Людское море вышло из берегов и затопило большаки. Шли шахтеры с котомками за плечами. Шли строители целыми трестами, как раньше артелями. Шли мальчишки-ремесленники. Бабы устало гнали стадо. Доили коров прямо на дорогу, в пыль.

Люди шли на Восток...

Мудрая и сильная рука направляла и двигала их. И эти эшелоны, и этих людей, и усталую бабу со стадом.

Строители, шахтеры, металлурги Юга принесли на Восток свои золотые руки, свою рабочую славу. Там, в таежных дебрях, на Урале, на Амуре, в Сибири, обрели они опыт военного труда, дерзость, размах, вкус к риску.

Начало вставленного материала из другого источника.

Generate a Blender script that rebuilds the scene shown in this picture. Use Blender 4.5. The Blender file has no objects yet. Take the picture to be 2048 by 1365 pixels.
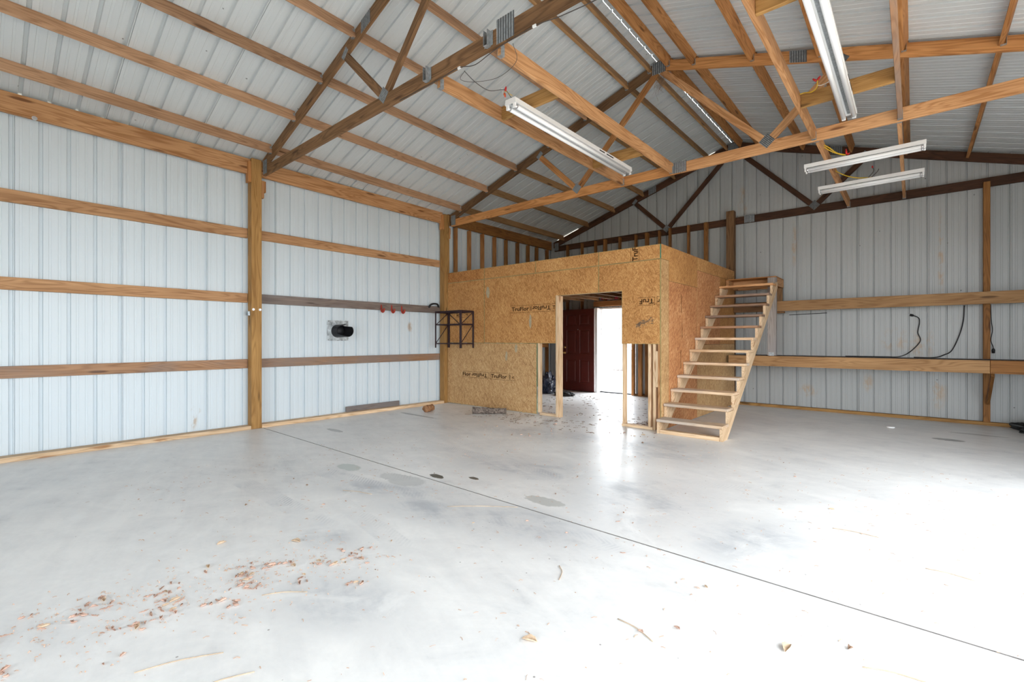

Я встретил в Макеевке Арсения Васильевича Тищенко, инженера-строителя. На своем веку он немало доменных цехов воздвиг на Юге.

В дни войны он приплыл пароходом к Чусовой вместе с рабочими, их семьями и материалами строить домну. Чуть не на берегу его яростно встретил зам. Наркомстроя Павел Юдин.

— На пароходе плывешь? — загремел Юдин. — На пароходе?

Тищенко недоуменно посмотрел на него.

— На самолете надо летать в военное время! Сколько дней потерял! Вот тебе график, смотри: через пять-шесть месяцев пустишь домну.

Тищенко растерялся. Тщетно доказывал он, что ни за пять, ни за восемь месяцев никто домен не строил ни в Америке, ни даже «у нас в Донбассе».

— Ничего, пустишь! — сказал Юдин. — Поможем!

И Тищенко пустил домну на Чусовой черев шесть месяцев после этого разговора.

Ты б поговорил с ним и с его орлами, товарищ! Они восстанавливают сейчас Макеевку. Разве этих людей удивишь темпами, испугаешь трудностями? Они только усмехаются: то ли было там, в тайге!

Снова двинулись по дорогам эшелоны и люди. Мудрая и сильная рука продолжает двигать людскими массивами. Война всех поставила на колеса. Со всех концов Украины и Белоруссии едет молодежь строить Донбасс.